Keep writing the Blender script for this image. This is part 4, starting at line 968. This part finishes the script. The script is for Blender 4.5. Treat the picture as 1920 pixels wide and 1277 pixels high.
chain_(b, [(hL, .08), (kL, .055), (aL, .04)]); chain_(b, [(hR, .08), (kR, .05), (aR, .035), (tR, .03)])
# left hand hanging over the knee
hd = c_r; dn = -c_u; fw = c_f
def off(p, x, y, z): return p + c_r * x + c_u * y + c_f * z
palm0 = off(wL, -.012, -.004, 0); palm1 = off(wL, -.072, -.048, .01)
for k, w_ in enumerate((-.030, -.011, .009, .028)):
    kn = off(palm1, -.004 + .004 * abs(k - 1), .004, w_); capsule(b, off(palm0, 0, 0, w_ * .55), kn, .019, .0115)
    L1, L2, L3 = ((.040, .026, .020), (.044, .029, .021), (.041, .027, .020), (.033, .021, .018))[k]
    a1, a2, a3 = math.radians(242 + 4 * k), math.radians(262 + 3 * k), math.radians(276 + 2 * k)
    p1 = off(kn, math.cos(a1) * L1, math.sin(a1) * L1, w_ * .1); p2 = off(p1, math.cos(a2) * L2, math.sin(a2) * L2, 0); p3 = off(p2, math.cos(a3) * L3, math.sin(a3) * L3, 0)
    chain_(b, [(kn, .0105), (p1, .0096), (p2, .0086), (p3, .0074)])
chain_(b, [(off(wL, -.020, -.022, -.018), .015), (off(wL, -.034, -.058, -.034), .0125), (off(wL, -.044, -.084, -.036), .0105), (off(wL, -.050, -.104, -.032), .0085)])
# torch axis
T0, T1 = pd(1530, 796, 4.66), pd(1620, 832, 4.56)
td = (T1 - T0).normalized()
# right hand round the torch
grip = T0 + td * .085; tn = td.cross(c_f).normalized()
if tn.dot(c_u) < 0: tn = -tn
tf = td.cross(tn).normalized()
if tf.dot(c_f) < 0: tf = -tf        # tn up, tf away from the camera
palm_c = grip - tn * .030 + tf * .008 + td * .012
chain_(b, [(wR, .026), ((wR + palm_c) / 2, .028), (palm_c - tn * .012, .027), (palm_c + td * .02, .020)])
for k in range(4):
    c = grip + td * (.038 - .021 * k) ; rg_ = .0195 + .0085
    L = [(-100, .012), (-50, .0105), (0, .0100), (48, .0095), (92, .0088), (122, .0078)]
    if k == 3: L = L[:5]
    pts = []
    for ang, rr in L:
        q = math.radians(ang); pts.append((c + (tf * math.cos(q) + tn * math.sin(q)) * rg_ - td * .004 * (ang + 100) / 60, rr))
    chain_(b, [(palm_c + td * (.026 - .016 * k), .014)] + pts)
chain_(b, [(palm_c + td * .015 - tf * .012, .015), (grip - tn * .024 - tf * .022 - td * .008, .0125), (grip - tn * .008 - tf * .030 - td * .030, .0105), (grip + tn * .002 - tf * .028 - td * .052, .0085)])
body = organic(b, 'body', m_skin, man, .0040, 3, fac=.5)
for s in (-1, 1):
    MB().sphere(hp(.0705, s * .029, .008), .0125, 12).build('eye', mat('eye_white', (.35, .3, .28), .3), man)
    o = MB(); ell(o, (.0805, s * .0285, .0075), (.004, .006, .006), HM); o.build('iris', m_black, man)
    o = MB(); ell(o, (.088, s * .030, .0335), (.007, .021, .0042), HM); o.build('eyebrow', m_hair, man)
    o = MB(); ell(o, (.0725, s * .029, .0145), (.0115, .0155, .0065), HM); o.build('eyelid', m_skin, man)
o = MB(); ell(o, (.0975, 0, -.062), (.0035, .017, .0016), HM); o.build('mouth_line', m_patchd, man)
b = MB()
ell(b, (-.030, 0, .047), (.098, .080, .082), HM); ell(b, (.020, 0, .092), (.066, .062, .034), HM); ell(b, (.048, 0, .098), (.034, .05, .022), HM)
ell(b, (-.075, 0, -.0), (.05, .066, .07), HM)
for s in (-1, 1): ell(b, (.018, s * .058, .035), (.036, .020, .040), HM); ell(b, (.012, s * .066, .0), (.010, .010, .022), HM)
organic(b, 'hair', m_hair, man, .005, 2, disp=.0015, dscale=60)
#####
Stated problem>
Type the whole listing again, unaltered.

The output>
Keep writing the Blender script for this image. This is part 4, starting at line 968. This part finishes the script. The script is for Blender 4.5. Treat the picture as 1920 pixels wide and 1277 pixels high.
chain_(b, [(hL, .08), (kL, .055), (aL, .04)]); chain_(b, [(hR, .08), (kR, .05), (aR, .035), (tR, .03)])
# left hand hanging over the knee
hd = c_r; dn = -c_u; fw = c_f
def off(p, x, y, z): return p + c_r * x + c_u * y + c_f * z
palm0 = off(wL, -.012, -.004, 0); palm1 = off(wL, -.072, -.048, .01)
for k, w_ in enumerate((-.030, -.011, .009, .028)):
    kn = off(palm1, -.004 + .004 * abs(k - 1), .004, w_); capsule(b, off(palm0, 0, 0, w_ * .55), kn, .019, .0115)
    L1, L2, L3 = ((.040, .026, .020), (.044, .029, .021), (.041, .027, .020), (.033, .021, .018))[k]
    a1, a2, a3 = math.radians(242 + 4 * k), math.radians(262 + 3 * k), math.radians(276 + 2 * k)
    p1 = off(kn, math.cos(a1) * L1, math.sin(a1) * L1, w_ * .1); p2 = off(p1, math.cos(a2) * L2, math.sin(a2) * L2, 0); p3 = off(p2, math.cos(a3) * L3, math.sin(a3) * L3, 0)
    chain_(b, [(kn, .0105), (p1, .0096), (p2, .0086), (p3, .0074)])
chain_(b, [(off(wL, -.020, -.022, -.018), .015), (off(wL, -.034, -.058, -.034), .0125), (off(wL, -.044, -.084, -.036), .0105), (off(wL, -.050, -.104, -.032), .0085)])
# torch axis
T0, T1 = pd(1530, 796, 4.66), pd(1620, 832, 4.56)
td = (T1 - T0).normalized()
# right hand round the torch
grip = T0 + td * .085; tn = td.cross(c_f).normalized()
if tn.dot(c_u) < 0: tn = -tn
tf = td.cross(tn).normalized()
if tf.dot(c_f) < 0: tf = -tf        # tn up, tf away from the camera
palm_c = grip - tn * .030 + tf * .008 + td * .012
chain_(b, [(wR, .026), ((wR + palm_c) / 2, .028), (palm_c - tn * .012, .027), (palm_c + td * .02, .020)])
for k in range(4):
    c = grip + td * (.038 - .021 * k) ; rg_ = .0195 + .0085
    L = [(-100, .012), (-50, .0105), (0, .0100), (48, .0095), (92, .0088), (122, .0078)]
    if k == 3: L = L[:5]
    pts = []
    for ang, rr in L:
        q = math.radians(ang); pts.append((c + (tf * math.cos(q) + tn * math.sin(q)) * rg_ - td * .004 * (ang + 100) / 60, rr))
    chain_(b, [(palm_c + td * (.026 - .016 * k), .014)] + pts)
chain_(b, [(palm_c + td * .015 - tf * .012, .015), (grip - tn * .024 - tf * .022 - td * .008, .0125), (grip - tn * .008 - tf * .030 - td * .030, .0105), (grip + tn * .002 - tf * .028 - td * .052, .0085)])
body = organic(b, 'body', m_skin, man, .0040, 3, fac=.5)
for s in (-1, 1):
    MB().sphere(hp(.0705, s * .029, .008), .0125, 12).build('eye', mat('eye_white', (.35, .3, .28), .3), man)
    o = MB(); ell(o, (.0805, s * .0285, .0075), (.004, .006, .006), HM); o.build('iris', m_black, man)
    o = MB(); ell(o, (.088, s * .030, .0335), (.007, .021, .0042), HM); o.build('eyebrow', m_hair, man)
    o = MB(); ell(o, (.0725, s * .029, .0145), (.0115, .0155, .0065), HM); o.build('eyelid', m_skin, man)
o = MB(); ell(o, (.0975, 0, -.062), (.0035, .017, .0016), HM); o.build('mouth_line', m_patchd, man)
b = MB()
ell(b, (-.030, 0, .047), (.098, .080, .082), HM); ell(b, (.020, 0, .092), (.066, .062, .034), HM); ell(b, (.048, 0, .098), (.034, .05, .022), HM)
ell(b, (-.075, 0, -.0), (.05, .066, .07), HM)
for s in (-1, 1): ell(b, (.018, s * .058, .035), (.036, .020, .040), HM); ell(b, (.012, s * .066, .0), (.010, .010, .022), HM)
organic(b, 'hair', m_hair, man, .005, 2, disp=.0015, dscale=60)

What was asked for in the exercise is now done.